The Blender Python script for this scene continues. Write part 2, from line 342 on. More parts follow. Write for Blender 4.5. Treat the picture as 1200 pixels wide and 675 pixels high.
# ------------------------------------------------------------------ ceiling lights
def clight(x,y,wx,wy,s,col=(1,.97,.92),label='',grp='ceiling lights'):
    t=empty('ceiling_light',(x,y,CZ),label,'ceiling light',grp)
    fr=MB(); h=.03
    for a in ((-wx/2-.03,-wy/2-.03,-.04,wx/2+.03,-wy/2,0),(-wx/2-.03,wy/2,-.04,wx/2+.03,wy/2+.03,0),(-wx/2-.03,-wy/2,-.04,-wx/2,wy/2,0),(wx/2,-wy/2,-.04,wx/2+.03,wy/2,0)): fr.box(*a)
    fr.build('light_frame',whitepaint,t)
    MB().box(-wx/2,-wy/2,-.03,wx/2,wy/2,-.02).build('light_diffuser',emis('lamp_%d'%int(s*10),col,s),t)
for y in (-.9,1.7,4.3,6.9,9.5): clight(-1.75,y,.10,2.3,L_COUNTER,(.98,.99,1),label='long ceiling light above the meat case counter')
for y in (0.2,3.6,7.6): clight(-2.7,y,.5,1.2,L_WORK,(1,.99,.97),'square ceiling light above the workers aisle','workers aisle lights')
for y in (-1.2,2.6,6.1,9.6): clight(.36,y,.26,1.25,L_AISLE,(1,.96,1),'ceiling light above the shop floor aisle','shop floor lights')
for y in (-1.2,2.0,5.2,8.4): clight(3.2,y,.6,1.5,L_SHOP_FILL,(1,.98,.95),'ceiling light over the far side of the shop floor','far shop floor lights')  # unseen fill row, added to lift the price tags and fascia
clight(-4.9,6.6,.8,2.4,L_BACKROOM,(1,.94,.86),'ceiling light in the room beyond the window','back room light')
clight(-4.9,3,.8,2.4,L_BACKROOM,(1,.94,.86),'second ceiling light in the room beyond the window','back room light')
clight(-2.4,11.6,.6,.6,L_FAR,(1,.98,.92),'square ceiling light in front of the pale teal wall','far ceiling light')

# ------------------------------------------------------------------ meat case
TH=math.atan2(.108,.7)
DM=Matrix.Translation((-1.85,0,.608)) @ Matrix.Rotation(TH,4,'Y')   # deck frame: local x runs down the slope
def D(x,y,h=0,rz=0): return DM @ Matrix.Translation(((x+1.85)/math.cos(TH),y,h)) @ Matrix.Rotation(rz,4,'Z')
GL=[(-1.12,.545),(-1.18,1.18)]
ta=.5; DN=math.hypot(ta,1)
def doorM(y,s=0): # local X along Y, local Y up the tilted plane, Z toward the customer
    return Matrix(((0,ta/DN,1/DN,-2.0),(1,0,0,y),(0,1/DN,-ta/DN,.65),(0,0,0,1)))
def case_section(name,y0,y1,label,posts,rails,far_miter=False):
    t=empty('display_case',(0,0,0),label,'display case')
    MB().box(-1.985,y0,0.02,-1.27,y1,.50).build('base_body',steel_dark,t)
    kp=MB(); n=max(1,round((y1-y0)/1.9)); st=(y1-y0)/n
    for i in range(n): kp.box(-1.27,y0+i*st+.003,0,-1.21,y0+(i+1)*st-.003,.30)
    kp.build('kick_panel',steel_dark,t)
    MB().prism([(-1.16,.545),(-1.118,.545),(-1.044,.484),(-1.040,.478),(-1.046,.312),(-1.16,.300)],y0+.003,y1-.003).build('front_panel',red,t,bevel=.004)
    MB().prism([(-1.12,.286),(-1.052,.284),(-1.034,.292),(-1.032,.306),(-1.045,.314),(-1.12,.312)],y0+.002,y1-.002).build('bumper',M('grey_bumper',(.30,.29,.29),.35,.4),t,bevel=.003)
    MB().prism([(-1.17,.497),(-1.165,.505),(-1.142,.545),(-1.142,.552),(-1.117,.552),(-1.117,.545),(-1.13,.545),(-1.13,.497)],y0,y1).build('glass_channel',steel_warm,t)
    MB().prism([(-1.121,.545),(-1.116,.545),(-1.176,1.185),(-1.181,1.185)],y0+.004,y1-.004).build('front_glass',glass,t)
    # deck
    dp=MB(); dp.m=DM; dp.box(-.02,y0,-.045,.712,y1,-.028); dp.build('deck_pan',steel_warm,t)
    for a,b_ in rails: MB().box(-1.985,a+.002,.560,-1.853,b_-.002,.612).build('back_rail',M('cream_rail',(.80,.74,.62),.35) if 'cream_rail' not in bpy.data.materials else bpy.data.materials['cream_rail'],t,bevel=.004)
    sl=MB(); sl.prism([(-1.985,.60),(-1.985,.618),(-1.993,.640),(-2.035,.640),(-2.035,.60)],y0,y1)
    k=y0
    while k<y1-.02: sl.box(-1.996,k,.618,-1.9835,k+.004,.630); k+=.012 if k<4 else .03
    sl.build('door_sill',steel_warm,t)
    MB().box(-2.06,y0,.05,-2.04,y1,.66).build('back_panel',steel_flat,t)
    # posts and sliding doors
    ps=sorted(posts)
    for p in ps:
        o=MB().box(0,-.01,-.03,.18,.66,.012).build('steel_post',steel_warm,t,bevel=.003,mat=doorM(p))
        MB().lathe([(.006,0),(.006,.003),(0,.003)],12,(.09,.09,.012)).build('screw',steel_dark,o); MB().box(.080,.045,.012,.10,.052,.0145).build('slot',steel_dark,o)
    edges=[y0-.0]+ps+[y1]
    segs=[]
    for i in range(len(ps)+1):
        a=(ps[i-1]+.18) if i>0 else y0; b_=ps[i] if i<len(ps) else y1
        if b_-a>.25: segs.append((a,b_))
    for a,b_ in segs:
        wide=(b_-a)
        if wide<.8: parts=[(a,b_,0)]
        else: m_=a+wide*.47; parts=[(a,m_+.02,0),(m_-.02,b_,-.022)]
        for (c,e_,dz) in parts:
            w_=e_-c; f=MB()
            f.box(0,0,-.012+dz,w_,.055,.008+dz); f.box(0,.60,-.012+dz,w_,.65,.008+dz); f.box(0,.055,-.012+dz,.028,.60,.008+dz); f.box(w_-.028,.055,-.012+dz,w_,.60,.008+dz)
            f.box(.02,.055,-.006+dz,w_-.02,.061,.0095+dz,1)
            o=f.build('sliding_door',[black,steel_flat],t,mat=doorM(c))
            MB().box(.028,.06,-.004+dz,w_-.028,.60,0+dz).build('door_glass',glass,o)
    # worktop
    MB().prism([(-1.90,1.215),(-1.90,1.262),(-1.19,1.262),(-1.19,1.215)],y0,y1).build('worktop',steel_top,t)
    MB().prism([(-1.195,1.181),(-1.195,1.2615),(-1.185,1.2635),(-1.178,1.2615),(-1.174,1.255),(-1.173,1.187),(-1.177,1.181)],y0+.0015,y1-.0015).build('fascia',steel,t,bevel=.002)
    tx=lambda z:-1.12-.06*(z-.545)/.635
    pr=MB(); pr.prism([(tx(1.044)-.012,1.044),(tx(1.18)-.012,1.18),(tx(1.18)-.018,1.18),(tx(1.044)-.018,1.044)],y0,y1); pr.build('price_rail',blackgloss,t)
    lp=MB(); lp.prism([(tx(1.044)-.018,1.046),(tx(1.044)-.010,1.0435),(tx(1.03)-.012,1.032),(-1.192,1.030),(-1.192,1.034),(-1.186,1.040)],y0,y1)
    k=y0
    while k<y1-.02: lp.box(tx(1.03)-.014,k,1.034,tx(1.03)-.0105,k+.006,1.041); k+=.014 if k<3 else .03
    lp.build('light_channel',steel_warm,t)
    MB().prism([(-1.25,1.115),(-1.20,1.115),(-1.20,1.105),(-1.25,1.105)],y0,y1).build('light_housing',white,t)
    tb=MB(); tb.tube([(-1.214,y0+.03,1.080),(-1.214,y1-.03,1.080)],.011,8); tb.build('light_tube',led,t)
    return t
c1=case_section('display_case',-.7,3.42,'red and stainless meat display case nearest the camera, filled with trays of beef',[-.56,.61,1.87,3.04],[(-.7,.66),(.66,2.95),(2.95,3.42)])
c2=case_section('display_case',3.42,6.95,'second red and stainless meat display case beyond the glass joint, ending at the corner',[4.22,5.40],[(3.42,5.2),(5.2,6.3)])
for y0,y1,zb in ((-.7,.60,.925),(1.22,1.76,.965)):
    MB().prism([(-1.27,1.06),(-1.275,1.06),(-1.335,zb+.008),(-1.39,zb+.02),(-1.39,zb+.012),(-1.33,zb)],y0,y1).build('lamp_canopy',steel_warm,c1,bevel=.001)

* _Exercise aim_
The required output is the exact run of lines from the beginning of the listing above to the line that contains "clight(-2.4,11.6,.6,.6,L_FAR,(1,.98,.92),'square ceiling light", inclusive of both.

* _Solved exercise_
The Blender Python script for this scene continues. Write part 2, from line 342 on. More parts follow. Write for Blender 4.5. Treat the picture as 1200 pixels wide and 675 pixels high.
# ------------------------------------------------------------------ ceiling lights
def clight(x,y,wx,wy,s,col=(1,.97,.92),label='',grp='ceiling lights'):
    t=empty('ceiling_light',(x,y,CZ),label,'ceiling light',grp)
    fr=MB(); h=.03
    for a in ((-wx/2-.03,-wy/2-.03,-.04,wx/2+.03,-wy/2,0),(-wx/2-.03,wy/2,-.04,wx/2+.03,wy/2+.03,0),(-wx/2-.03,-wy/2,-.04,-wx/2,wy/2,0),(wx/2,-wy/2,-.04,wx/2+.03,wy/2,0)): fr.box(*a)
    fr.build('light_frame',whitepaint,t)
    MB().box(-wx/2,-wy/2,-.03,wx/2,wy/2,-.02).build('light_diffuser',emis('lamp_%d'%int(s*10),col,s),t)
for y in (-.9,1.7,4.3,6.9,9.5): clight(-1.75,y,.10,2.3,L_COUNTER,(.98,.99,1),label='long ceiling light above the meat case counter')
for y in (0.2,3.6,7.6): clight(-2.7,y,.5,1.2,L_WORK,(1,.99,.97),'square ceiling light above the workers aisle','workers aisle lights')
for y in (-1.2,2.6,6.1,9.6): clight(.36,y,.26,1.25,L_AISLE,(1,.96,1),'ceiling light above the shop floor aisle','shop floor lights')
for y in (-1.2,2.0,5.2,8.4): clight(3.2,y,.6,1.5,L_SHOP_FILL,(1,.98,.95),'ceiling light over the far side of the shop floor','far shop floor lights')  # unseen fill row, added to lift the price tags and fascia
clight(-4.9,6.6,.8,2.4,L_BACKROOM,(1,.94,.86),'ceiling light in the room beyond the window','back room light')
clight(-4.9,3,.8,2.4,L_BACKROOM,(1,.94,.86),'second ceiling light in the room beyond the window','back room light')
clight(-2.4,11.6,.6,.6,L_FAR,(1,.98,.92),'square ceiling light in front of the pale teal wall','far ceiling light')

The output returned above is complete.